Tchouaméni dedica muito tempo a ver futebol, a procurar conselhos e a tentar melhorar o seu jogo. «Trabalha com um psicólogo, um cinesioterapeuta, um osteopata, um preparador físico, um cozinheiro, um nutricionista», contou à France Football o seu agente, Jonathan Kébé: «Uma coisa de que gosto muito nele, e que esta geração não faz muito, é que ele procura os conselhos dos mais velhos. É capaz de ir ter com o Fabregas, de se sentar com ele e perguntar-lhe como era no Barça, o que fazia a Espanha ser mais forte do que os outros…»

O «Young King» que levanta a voz contra o racismo

Também dá muita importância à preparação mental. «É muito importante para mim», disse, contando que começou ainda no Bordéus a trabalhar com o preparador mental do clube: «Antes de cada jogo discutimos os objetivos, o que se passa à volta do jogo, a gestão das emoções.

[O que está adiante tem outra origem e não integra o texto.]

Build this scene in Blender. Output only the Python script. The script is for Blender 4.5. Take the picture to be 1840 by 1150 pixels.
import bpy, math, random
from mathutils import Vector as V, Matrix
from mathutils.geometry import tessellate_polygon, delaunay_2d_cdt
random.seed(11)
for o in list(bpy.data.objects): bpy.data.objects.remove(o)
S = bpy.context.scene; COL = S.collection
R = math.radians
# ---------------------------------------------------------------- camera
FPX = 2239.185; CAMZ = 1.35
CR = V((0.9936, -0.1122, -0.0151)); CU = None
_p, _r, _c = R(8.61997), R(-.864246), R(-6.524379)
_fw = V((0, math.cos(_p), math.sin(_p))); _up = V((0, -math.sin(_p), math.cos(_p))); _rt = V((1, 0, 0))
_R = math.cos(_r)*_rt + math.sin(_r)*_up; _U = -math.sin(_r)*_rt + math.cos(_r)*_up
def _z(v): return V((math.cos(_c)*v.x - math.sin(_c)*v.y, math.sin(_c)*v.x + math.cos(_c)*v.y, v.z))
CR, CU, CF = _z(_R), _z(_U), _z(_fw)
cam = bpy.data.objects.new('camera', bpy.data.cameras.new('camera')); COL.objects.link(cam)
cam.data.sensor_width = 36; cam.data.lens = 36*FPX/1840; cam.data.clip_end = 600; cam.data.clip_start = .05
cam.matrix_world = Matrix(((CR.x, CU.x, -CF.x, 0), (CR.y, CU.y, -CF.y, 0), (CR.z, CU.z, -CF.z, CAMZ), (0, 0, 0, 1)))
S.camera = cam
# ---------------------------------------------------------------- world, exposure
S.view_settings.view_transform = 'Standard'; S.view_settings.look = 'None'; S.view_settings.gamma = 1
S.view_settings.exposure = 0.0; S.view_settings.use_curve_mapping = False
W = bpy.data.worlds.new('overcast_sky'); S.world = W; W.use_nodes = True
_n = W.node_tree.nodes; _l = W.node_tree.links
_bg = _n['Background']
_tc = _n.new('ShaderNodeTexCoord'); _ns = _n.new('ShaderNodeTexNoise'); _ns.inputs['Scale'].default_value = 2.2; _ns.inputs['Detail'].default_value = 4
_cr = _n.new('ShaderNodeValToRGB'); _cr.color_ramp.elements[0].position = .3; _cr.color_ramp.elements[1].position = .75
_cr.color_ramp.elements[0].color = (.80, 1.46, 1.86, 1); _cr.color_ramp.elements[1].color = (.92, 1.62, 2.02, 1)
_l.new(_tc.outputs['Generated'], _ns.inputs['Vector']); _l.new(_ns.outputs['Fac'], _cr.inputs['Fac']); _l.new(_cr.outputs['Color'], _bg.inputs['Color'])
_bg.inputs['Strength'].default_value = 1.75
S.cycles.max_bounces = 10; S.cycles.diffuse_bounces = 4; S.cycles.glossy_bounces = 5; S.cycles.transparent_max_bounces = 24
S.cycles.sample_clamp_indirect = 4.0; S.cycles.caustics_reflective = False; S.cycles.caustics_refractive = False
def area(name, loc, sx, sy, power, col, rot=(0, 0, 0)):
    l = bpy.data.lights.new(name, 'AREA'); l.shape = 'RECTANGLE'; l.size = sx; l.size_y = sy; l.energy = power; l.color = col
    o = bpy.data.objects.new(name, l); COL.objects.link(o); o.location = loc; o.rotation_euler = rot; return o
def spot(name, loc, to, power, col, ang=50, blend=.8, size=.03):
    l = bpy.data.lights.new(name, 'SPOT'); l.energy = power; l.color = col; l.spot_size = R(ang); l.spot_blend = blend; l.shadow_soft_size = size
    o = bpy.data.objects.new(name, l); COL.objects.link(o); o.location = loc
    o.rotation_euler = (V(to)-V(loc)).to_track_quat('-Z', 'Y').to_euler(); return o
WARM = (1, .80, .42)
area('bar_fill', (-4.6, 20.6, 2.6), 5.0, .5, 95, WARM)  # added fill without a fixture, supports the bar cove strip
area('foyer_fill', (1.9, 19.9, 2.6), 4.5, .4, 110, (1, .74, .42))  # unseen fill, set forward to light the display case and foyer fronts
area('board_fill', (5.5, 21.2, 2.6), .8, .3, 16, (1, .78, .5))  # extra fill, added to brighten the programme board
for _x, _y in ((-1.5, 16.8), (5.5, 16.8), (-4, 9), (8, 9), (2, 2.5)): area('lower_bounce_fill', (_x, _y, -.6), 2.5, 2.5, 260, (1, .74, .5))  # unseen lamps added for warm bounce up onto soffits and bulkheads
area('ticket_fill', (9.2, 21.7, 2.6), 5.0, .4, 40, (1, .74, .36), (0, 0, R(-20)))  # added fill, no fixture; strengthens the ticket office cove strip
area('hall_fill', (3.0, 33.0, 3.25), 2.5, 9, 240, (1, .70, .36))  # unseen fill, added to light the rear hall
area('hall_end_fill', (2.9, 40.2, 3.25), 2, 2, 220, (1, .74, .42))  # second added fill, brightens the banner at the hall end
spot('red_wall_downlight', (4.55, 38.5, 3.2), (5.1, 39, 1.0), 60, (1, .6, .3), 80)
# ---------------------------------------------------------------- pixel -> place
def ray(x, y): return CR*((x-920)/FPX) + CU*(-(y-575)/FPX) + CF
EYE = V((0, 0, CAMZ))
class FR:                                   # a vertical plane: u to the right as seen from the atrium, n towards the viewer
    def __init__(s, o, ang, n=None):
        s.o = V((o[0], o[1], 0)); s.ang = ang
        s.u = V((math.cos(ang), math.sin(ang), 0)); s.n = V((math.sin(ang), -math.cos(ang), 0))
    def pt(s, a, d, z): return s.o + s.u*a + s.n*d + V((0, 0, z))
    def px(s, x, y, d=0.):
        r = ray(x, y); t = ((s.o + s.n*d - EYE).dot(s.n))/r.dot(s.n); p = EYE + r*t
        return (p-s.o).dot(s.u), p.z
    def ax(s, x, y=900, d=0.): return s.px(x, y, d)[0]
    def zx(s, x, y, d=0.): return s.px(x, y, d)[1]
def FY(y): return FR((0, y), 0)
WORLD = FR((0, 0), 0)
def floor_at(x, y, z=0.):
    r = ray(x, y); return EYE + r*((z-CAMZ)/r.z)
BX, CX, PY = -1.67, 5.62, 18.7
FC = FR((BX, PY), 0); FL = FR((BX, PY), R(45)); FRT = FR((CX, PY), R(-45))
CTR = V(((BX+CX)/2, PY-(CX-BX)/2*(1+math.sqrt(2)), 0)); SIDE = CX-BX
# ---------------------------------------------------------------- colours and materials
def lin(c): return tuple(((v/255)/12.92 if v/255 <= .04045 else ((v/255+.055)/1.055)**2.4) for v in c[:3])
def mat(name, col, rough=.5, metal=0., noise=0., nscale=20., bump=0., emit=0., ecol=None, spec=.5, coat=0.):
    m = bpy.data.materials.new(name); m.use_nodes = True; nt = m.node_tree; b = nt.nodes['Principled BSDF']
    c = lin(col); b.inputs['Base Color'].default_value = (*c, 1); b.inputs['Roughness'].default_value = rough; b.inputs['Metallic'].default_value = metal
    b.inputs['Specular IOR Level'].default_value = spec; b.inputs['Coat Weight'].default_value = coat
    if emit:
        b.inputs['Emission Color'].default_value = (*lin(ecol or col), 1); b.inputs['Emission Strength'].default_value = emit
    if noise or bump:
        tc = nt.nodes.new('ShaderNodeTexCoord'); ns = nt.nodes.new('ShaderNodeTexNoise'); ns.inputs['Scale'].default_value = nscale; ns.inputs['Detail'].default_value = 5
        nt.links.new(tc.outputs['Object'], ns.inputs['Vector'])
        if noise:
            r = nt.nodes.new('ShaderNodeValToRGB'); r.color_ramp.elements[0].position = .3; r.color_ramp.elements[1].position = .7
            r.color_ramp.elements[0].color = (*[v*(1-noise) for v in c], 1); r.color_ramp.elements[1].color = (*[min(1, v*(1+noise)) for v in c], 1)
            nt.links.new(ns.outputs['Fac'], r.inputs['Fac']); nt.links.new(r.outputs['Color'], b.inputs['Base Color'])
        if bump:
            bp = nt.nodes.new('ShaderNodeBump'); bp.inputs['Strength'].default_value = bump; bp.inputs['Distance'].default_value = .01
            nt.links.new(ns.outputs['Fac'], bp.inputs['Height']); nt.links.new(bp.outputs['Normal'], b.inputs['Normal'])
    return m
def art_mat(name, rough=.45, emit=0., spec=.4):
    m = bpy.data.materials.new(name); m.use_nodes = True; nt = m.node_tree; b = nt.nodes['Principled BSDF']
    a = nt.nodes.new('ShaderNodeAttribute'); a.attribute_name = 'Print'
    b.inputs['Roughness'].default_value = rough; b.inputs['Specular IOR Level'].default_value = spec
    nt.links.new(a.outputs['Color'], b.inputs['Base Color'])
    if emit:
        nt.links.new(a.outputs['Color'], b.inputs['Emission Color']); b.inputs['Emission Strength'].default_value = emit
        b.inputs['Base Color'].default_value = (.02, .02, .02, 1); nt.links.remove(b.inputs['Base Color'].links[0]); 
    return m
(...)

A questão de estar focado no que podemos controlar é muito importante e ajuda-me muito.»

Gosta de ler biografias e anota ideias ou frases inspiradoras no telefone, uma espécie de bloco de notas que anda sempre consigo. «Tenho citações de grandes desportistas ou de grandes personalidades», explicou numa entrevista ao site do Mónaco: «Frases que acho inspiradoras e que me motivam. Também anoto os objetivos para cada jogo. Tomo muitas notas. Tudo o que ouço, tudo o que vejo.»

Apaixonado pela cultura norte-americana, é fã da NBA. Tanto que no Bordéus os companheiros começaram a chamar-lhe Young King, numa alusão a LeBron James. Conheceu pessoalmente Colin Kaepernick, o jogador da NFL que lançou a tradição de ajoelhar durante o hino, em protesto contra o racismo e a violência policial. E ele próprio assumiu uma posição pública quando foi vítima de racismo num jogo com o Sparta Praga, em agosto de 2021.

Entre Liverpool e PSG, escolheu o Real Madrid

Em campo, Tchouaméni foi apurando qualidades. Chamaram-lhe polvo, pelo raio de ação no jogo e na recuperação de bolas, pelo potencial que rapidamente despertou a atenção dos gigantes da Europa. No final de mais uma grande época no Mónaco, acabou mesmo por sair. Klopp procurou levá-lo para o Liverpool, Mbappé tentou que fosse para o PSG, mas ele escolheu o Real Madrid, que pagou um valor estimado de 80 milhões de euros para o contratar. «O Kylian decidiu ficar no PSG e como já sabia que eu ia deixar o Mónaco quis saber se eu podia ir para o PSG, mas disse-lhe que preferia o Madrid», contou Tchouaméni na apresentação.

Tinha chegado à seleção francesa em setembro de 2021. E um mês mais tarde foi titular, ao lado de Pogba, na conquista da Liga das Nações, frente à Espanha. As lesões de Pogba e Kanté aceleraram a sua afirmação no meio-campo dos Bleus. E Tchouaméni tem estado mais que à altura da responsabilidade no Qatar, onde é a referência de solidez que permite maior liberdade aos companheiros.

«O papel do Aurélien é muito importante, porque nós jogamos com muitos jogadores ofensivos, com o Griezmann, que joga no meio-campo mas é um jogador ofensivo. Na frente estão o Kylian, o Ousmane (Dembelé) e o Olivier (Giroud). Na esquerda o Théo é muito ofensivo e eu também gosto de me projetar, por isso ele tem esse papel de ser o jogador que compensa e tem que ligar os espaços e recuperar as bolas», analisou Rabiot.

O grande golo frente à seleção inglesa, o primeiro que marcou em jogos oficiais pela França, deu mais notoriedade a Tchouaméni. Mas o papel do jogador dos Bleus que fez mais passes e percorreu maior distância até aqui neste Mundial é muito mais profundo que isso. No Qatar, ele está a dar razão ao L’Équipe, que em setembro lhe chamava «a melhor notícia» para os Bleus.